Navigating to Get Things Done

Navigating to Get Things Done

In engineering culture, we sometimes refer to managers and Staff Engineers as “shit umbrellas” for their team. I’ve never liked this idea. It paints a picture that individual leaders create a peaceful oasis for their team while chaos reigns outside.

Sounds nice to be one of those engineers! Not a care in the world. Just flow. It must feel special to have a shit umbrella manager.

But the shit umbrella is a lie.

If every manager believes they create a sphere of deep focus and flow, where is all the shit coming from? One team’s flow is another team’s dysfunction.

The “shit umbrella” metaphor entrenches an “us versus them” culture and isolates individual teams from the rest of the company. It pits leaders against lowly engineers and ensures communication starts with arguments rather than curiosity.

Be a Navigator

Effective engineers engage across an organization and know how to navigate its complexities. Effective engineers recognize that people are complex, have diverse emotions, make mistakes, and struggle to communicate effectively. And that’s okay because we are all human.

Teams need to understand how an organization operates to be effective engineers, and people leaders are responsible for helping teams focus, navigate complexities, and achieve their goals.

Being a navigator for a team means helping them find their way and letting them do the work to reach their destination by helping the team understand who is who in the organization and what these individuals care about. Working with the complexities in an org is about curiosity and learning.

Helping your team navigate an organization begins with trust and focus: trust that your team can handle what comes their way and that the people they work with understand their part of the organization better than you do.

In Matheus Lima’s recent post on politics, he says:

The engineers who refuse to engage with politics often complain that their companies make bad technical decisions. But they’re not willing to do what it takes to influence those decisions. They want a world where technical merit alone determines outcomes. That world doesn’t exist and never has.

The same goes for managers who choose to be shit umbrellas. Protecting your team from politics isolates them from the business and creates an insular culture where “everything could be better if…” while not improving anything.

Protecting Your Team Protects Dysfunction

When people leaders try to protect their team from organizational chaos, they are unintentionally ensuring the dysfunction stays in place.

The purported “shit” that a shit umbrella protects people from is just people being human. To quote Will Larson:

[T]he reality is that executives are human. You’ll make much more progress by focusing on improving how you communicate with them than by blaming them for their deficiencies.

Larson’s comments apply to anyone you work with in your org.
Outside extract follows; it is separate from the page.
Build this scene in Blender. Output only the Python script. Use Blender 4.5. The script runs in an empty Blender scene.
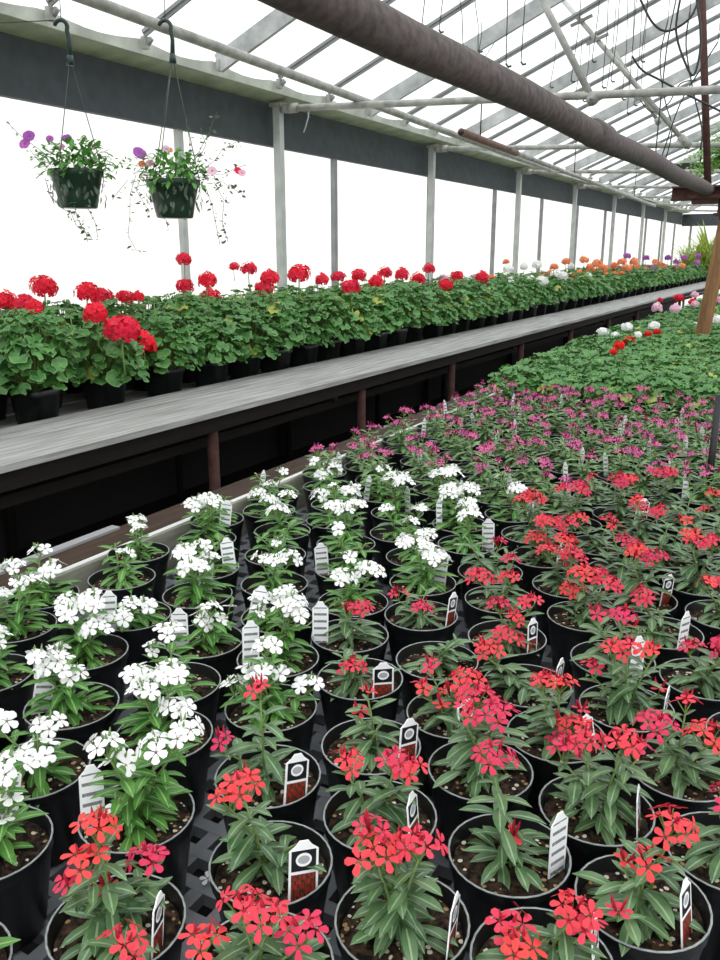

Improving your communication skills ensures that you approach conversations with a clear understanding of the core business needs.

Blaming others for their deficiencies ensures organizational dysfunction is the norm and prevents the business from growing.

People at all levels of an organization need to make mistakes and learn from them. The shit-umbrella culture breaks this feedback cycle. It allows new leaders to fail without receiving feedback and support from their peers, isolates senior leaders from the teams they need to work with, and isolates your team from the business.

Focus

People who talk about being a shit umbrella want to maintain their team’s focus and limit distractions. It comes from a well-meaning place, but creates a culture of isolation instead of focus.

As a navigator, show your team what to focus on and how to reach their destination. Trust them to raise concerns when things get hard, and trust your peers on other teams to support their work.

Provide your team with a map and help them to focus on the business impact of their work, so that they can approach complex parts of the org with curiosity and an ambition to build great things for the business.